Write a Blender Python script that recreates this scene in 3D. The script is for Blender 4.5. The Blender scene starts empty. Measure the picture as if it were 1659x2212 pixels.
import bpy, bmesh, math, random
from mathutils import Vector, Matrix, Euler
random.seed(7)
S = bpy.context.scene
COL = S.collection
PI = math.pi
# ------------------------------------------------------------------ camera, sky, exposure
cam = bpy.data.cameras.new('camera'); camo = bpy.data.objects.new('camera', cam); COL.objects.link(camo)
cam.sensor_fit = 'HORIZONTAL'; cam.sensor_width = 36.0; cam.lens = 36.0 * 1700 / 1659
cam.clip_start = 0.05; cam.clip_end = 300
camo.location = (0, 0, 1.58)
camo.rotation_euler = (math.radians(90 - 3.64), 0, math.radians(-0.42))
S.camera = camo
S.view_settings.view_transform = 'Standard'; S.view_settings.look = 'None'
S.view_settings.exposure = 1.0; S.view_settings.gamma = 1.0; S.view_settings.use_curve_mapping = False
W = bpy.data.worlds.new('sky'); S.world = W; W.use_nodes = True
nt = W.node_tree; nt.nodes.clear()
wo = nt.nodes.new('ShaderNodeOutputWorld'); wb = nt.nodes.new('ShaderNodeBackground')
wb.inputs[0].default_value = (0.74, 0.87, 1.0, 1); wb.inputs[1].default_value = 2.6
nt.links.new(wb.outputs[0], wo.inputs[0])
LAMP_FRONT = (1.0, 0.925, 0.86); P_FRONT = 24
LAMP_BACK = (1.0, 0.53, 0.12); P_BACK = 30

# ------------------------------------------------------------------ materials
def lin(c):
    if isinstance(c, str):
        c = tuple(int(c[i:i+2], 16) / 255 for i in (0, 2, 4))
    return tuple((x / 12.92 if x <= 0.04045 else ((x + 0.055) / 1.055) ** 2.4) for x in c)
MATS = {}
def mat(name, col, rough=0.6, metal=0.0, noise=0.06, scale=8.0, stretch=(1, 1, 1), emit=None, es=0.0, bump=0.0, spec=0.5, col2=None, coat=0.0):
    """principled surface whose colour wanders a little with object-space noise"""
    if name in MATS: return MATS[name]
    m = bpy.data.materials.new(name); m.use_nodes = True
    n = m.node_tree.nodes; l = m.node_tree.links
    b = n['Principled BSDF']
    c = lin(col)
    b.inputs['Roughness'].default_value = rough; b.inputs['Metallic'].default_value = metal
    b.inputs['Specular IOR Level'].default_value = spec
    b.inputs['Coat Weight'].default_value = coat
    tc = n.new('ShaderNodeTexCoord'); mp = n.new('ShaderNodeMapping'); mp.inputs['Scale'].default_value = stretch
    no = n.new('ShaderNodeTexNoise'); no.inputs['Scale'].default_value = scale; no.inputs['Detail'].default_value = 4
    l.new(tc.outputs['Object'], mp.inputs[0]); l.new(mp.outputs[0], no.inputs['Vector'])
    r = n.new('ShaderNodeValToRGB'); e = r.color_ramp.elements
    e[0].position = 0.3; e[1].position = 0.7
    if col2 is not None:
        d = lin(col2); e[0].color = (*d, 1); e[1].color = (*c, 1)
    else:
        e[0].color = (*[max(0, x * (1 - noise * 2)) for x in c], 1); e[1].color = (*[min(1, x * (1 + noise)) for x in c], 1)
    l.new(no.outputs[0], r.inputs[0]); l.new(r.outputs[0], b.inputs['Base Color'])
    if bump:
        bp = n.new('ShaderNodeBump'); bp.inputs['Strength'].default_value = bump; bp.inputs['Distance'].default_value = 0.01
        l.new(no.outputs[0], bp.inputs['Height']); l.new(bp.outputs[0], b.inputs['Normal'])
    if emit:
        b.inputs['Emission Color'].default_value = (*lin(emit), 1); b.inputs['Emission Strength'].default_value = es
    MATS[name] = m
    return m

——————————

What is asked:
For each line in the data above that contains the string "scene", extract the line.

Full output:
Write a Blender Python script that recreates this scene in 3D. The script is for Blender 4.5. The Blender scene starts empty. Measure the picture as if it were 1659x2212 pixels.
S = bpy.context.scene